> Information shown:
>> START

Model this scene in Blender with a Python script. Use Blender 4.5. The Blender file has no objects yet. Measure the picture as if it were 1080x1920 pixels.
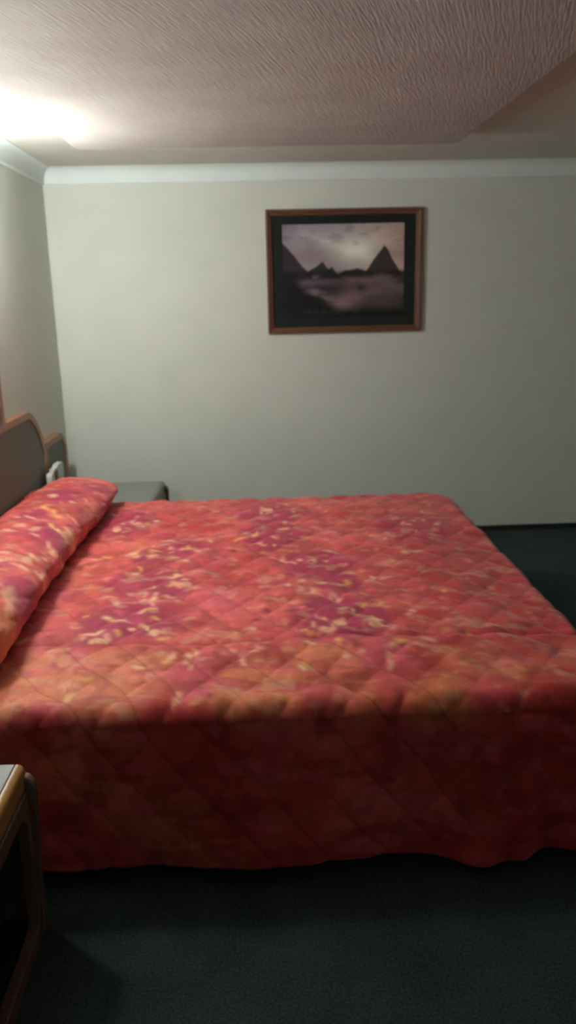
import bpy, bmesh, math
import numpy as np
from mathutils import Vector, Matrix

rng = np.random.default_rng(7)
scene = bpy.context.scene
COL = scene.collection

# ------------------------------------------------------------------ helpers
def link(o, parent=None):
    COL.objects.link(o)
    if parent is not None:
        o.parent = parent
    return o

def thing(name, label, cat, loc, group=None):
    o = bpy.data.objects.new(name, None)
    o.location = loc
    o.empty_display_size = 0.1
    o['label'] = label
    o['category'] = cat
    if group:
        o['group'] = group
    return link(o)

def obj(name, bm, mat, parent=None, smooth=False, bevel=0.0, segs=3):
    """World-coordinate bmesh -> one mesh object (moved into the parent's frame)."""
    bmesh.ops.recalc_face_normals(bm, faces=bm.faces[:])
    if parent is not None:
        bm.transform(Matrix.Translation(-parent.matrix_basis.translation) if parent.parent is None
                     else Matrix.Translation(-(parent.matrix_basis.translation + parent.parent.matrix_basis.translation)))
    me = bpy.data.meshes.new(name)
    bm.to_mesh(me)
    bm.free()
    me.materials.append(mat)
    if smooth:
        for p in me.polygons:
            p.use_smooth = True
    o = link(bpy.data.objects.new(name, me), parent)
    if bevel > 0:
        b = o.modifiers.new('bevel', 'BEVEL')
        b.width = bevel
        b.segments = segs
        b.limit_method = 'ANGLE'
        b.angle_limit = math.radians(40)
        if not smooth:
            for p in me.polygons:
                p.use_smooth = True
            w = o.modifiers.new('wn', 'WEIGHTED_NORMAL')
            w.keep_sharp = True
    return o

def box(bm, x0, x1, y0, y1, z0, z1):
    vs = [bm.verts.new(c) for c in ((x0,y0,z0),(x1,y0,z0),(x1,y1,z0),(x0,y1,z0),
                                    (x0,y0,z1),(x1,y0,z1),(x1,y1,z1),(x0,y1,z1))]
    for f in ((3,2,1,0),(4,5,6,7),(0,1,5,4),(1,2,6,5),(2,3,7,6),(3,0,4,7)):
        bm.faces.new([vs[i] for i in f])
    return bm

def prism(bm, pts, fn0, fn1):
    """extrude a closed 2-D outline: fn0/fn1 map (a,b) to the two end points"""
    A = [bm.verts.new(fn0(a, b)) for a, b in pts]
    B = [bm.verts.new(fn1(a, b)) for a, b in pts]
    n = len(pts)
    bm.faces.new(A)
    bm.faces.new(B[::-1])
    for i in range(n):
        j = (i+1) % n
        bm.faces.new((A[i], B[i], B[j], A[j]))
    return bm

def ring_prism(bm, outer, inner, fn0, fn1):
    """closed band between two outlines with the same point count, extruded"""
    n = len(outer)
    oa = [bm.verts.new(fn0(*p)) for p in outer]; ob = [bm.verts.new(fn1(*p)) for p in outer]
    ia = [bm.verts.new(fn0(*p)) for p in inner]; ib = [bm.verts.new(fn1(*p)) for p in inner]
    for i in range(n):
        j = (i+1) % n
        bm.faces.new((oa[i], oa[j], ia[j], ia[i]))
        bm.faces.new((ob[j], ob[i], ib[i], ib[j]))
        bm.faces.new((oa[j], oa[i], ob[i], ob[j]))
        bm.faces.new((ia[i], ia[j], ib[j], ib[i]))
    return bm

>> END

Identify the lines that hold the word "objects". Copy every one of them.

> Finished answer:
Model this scene in Blender with a Python script. Use Blender 4.5. The Blender file has no objects yet. Measure the picture as if it were 1080x1920 pixels.
    COL.objects.link(o)
    o = bpy.data.objects.new(name, None)
    o = link(bpy.data.objects.new(name, me), parent)